Why the reclining chair on the cover of 1000 years of popular music? Duncan Batey, Bristol.

It seemed most accurately to represent Man's true relationship with the Cosmos - supine with mouth agape, perhaps in anticipation of the dentist's drill of eternal suffering.

Hello, Richard
Are there any songs in your repertoire which you can never envisage performing again - either because you don't like them much any more, or because you're now so far away from being the person you were when you wrote them? I remember Jimmy Webb once commenting about MacArthur Park, 'another person wrote that song'....does this feeling ever apply to you, too? Btw, what about a Jimmy Webb cover version (or several?)
Thanks for the music, Richard Ely

Well, at least half of my stuff I have no intention of performing, or remembering, again, for the same reasons as Jimmy Webb. He said another person wrote 'Macarthur Park' - I think it was me!

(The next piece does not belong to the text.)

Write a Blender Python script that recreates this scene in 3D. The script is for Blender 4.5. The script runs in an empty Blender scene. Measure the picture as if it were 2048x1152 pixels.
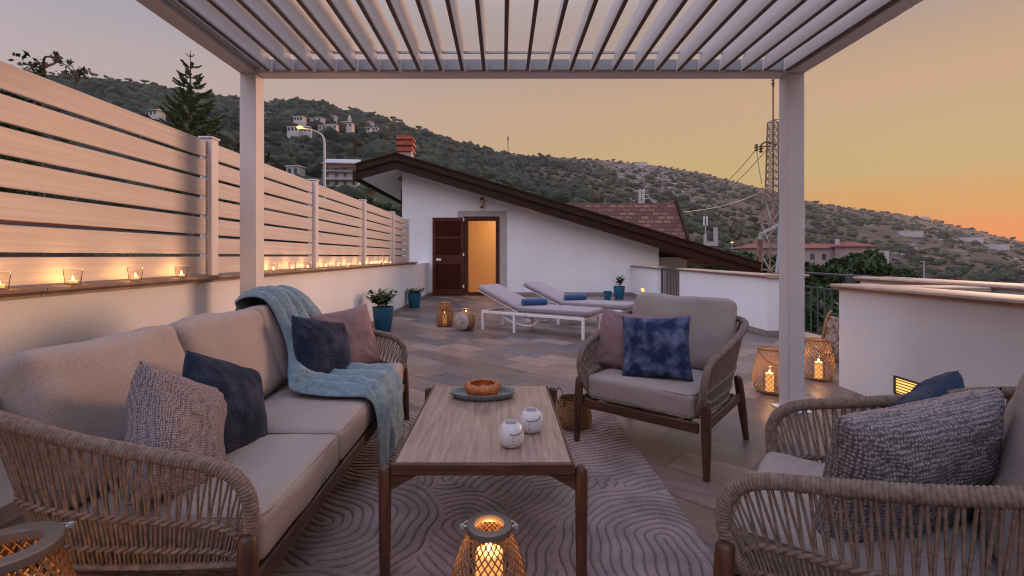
import bpy, math, random
import numpy as np
from mathutils import Vector, Matrix, Euler, noise as mnoise

random.seed(7); rng = np.random.default_rng(7)
R = math.radians
scene = bpy.context.scene
col = scene.collection

# ------------------------------------------------------------------ camera
cam_d = bpy.data.cameras.new("camera"); cam = bpy.data.objects.new("camera", cam_d); col.objects.link(cam)
cam.location = (0, 0, 1.25); cam.rotation_euler = (R(90), 0, 0)
cam_d.sensor_width = 36; cam_d.lens = 16.875
cam_d.shift_x = 19 / 2048; cam_d.shift_y = -64 / 2048
cam_d.clip_start = 0.05; cam_d.clip_end = 6000
scene.camera = cam
scene.render.resolution_x = 1024; scene.render.resolution_y = 576

# ------------------------------------------------------------------ world, sun, exposure
SUN_AZ, SUN_EL = R(52), R(7)
w = bpy.data.worlds.new("World"); scene.world = w; w.use_nodes = True
nt = w.node_tree; N = nt.nodes; L = nt.links
for n in list(N): N.remove(n)
def s2l(c):
    return tuple((x / 255 / 12.92) if x / 255 <= .04045 else ((x / 255 + .055) / 1.055) ** 2.4 for x in c) + (1,)
out = N.new('ShaderNodeOutputWorld'); bg = N.new('ShaderNodeBackground')
tc = N.new('ShaderNodeTexCoord'); sep = N.new('ShaderNodeSeparateXYZ'); L.new(tc.outputs['Generated'], sep.inputs[0])
def wramp(stops):
    r = N.new('ShaderNodeValToRGB'); r.color_ramp.interpolation = 'EASE'
    while len(r.color_ramp.elements) < len(stops): r.color_ramp.elements.new(.5)
    for e, (p, c) in zip(r.color_ramp.elements, stops): e.position = p; e.color = s2l(c)
    L.new(sep.outputs['Z'], r.inputs[0]); return r
warm = wramp([(0, (242, 128, 62)), (.035, (236, 142, 70)), (.085, (216, 158, 82)), (.15, (199, 170, 108)), (.27, (199, 163, 123)),
              (.40, (172, 150, 138)), (.62, (198, 198, 216)), (1, (196, 206, 238))])
cool = wramp([(0, (206, 172, 158)), (.18, (204, 172, 156)), (.29, (182, 169, 174)), (.42, (160, 163, 178)), (.62, (205, 209, 232)), (1, (196, 206, 238))])
nrm = N.new('ShaderNodeVectorMath'); nrm.operation = 'MULTIPLY'; nrm.inputs[1].default_value = (1, 1, 0); L.new(tc.outputs['Generated'], nrm.inputs[0])
nn_ = N.new('ShaderNodeVectorMath'); nn_.operation = 'NORMALIZE'; L.new(nrm.outputs[0], nn_.inputs[0])
dt = N.new('ShaderNodeVectorMath'); dt.operation = 'DOT_PRODUCT'; dt.inputs[1].default_value = (math.sin(SUN_AZ), math.cos(SUN_AZ), 0); L.new(nn_.outputs[0], dt.inputs[0])
mr = N.new('ShaderNodeMapRange'); mr.interpolation_type = 'SMOOTHSTEP'
mr.inputs['From Min'].default_value = -.4; mr.inputs['From Max'].default_value = .95; L.new(dt.outputs['Value'], mr.inputs['Value'])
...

Just send the cheques favourite JW song is 'Last Time I Saw P F Sloane'.

Dear Richard,
Did you design the stained glass windows of St Columba's (RC) in Upton-on-Chester, UK? This story has been alive in my husband's family (who live nearby) since he wrote an essay for a parish contest in 1973 and was told this. (He was 11.) It's rather vague after this passage of time, but it's become a point of contention here. I think an adult at the church was feeding him a story (what was one more lie, after all?). But he says that he has also, some time in the last few years, read this fact in a book somewhere. All I've ever read is the oft-repeated line about your brief apprenticeship to a stained-glass maker at seventeen. Lay this one to rest for us, please

The windows in St. Colomba's church were designed by Hans Unger, for whom I worked in my 'gap' year when I left school. As the apprentice and general dogsbody, I probably made about half the windows in there (or it certainly felt like it). Hans was a terrific designer, who made some memorable posters for London Transport, amongst other things. He took his own life in the late 70s. I believe his partner, Eberhard Schultz, went back to Germany.

I am curious about your tour bus, such as amenities,showers,TV's, etc. How many miles do you average between shows?

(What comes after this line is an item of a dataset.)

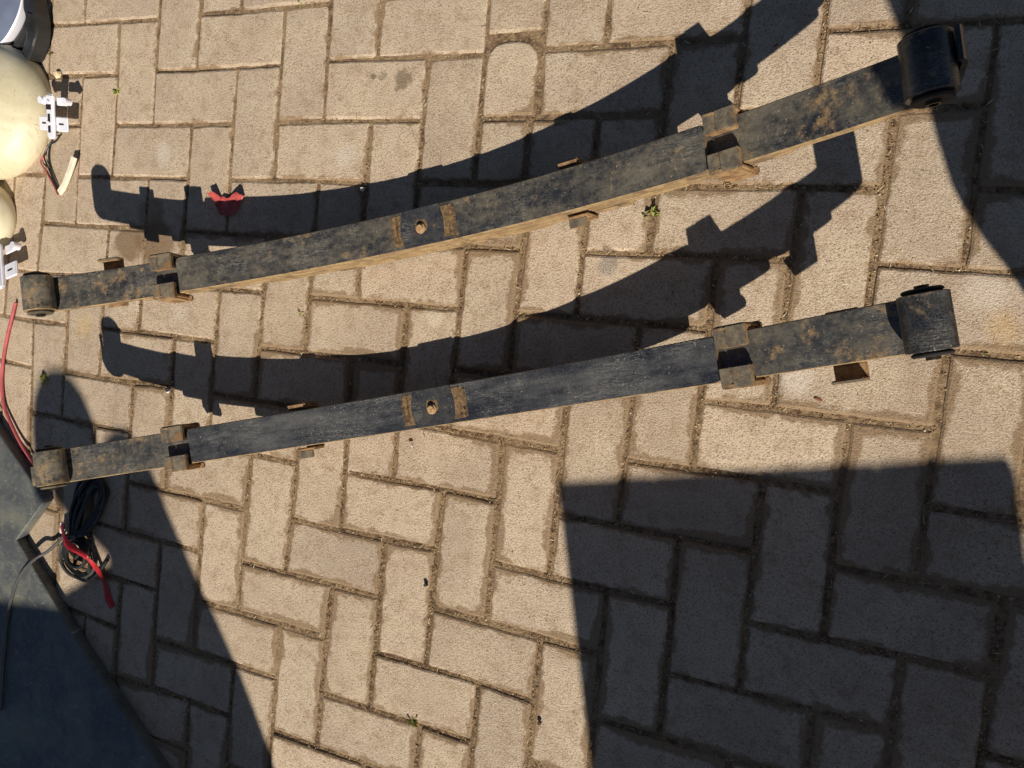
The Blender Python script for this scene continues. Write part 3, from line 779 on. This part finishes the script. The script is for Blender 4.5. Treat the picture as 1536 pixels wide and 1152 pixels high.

Our current bus is a 45 foot Van Hool, with 12 bunks, front and rear lounge, and toilet. We are 9 bodies. Bus has satellite TV, DVD, etc. but sadly no toaster. An average drive might be 250 miles...anything over 300, and we would tend to drive overnight after the show, anything up to 600 miles. We have a couple of 2 day drives on this tour of around 1000 miles. This is all chickenfeed to our wondrous driver, the very fine Mark Weaver.

Where can I find the sheet music to your song Persuasion? It will be the "first dance" song at our wedding and we would love the band to perform it live for us.
Thank you, Ewa

They may have it at Bug Music ( Otherwise, any wedding band worth its salt could learn the Tim Finn version in a flash....and congratulations!

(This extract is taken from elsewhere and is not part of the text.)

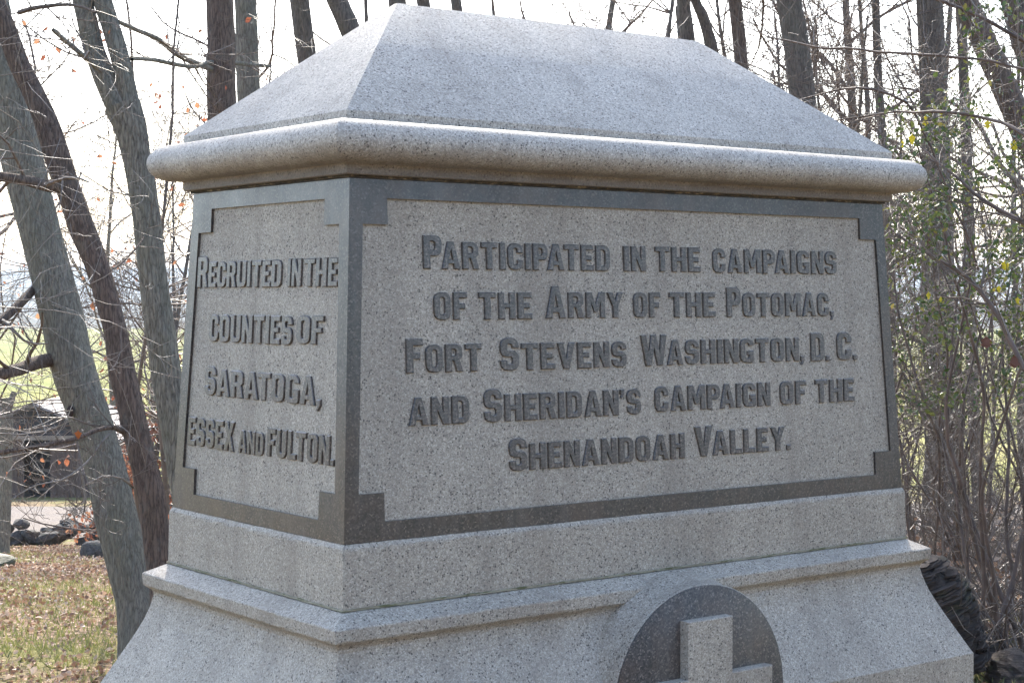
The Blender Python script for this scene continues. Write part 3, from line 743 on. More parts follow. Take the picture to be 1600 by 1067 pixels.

Hi, Richard! I saw you play at Irving Plaza, great show! Was wondering: is that Fender Vibroverb amp you were using "vintage", or a newer model? Modded in any way?

Are you using a reissue Vibroverb from the 90's on stage, and what, if any, modifications have you had done to it? It sounds great. Thanks, Craig Petty

It's 'new' vintage - a reissue about 15 years old. Standard except for Mojo 10" speakers.

I'm a little frustrated by some of the riffs on "Beating the retreat." Tablature? Tips? I'm playing it with the E streing dropped down to D. Don Andrew

I play it in CGDGBE - capoed to fret 4, and played in B - lots of nice 'G' chord shapes rooted on the 5th string, and a good 'C' chord rooted on the 6th string. The 'D' chord is a normal D shape on the top 4 strings, and if you have no ethical objections, a mighty thumb across the bottom 2 strings at 2nd fret.

Why such an affinity for the Northumbrian Smallpipes in particular? I love them too. What do you think makes them so great? If you haven't heard it there's a stunning CD called NORTHUMBERLAND RANT put out by Smithsonian Folkways that is ALL Northumbrian pipingsongs. Awesome!
Any other recommended discs or musicians playing this kind of thing?
PS is the Crumhorn even better? Yours, Danny Meltzer

I was really attracted to the playing of Billy Pigg - such a soulful musician, who apparently truly got stuck into the instrument after he retired , and is therefore an inspiration to us old farts. I think it's the ability to stop the notes that makes it such a versatile beast. I don't know what is in print these days in terms of other players...and the Crumhorn is excellent for calling geese home from the mountain.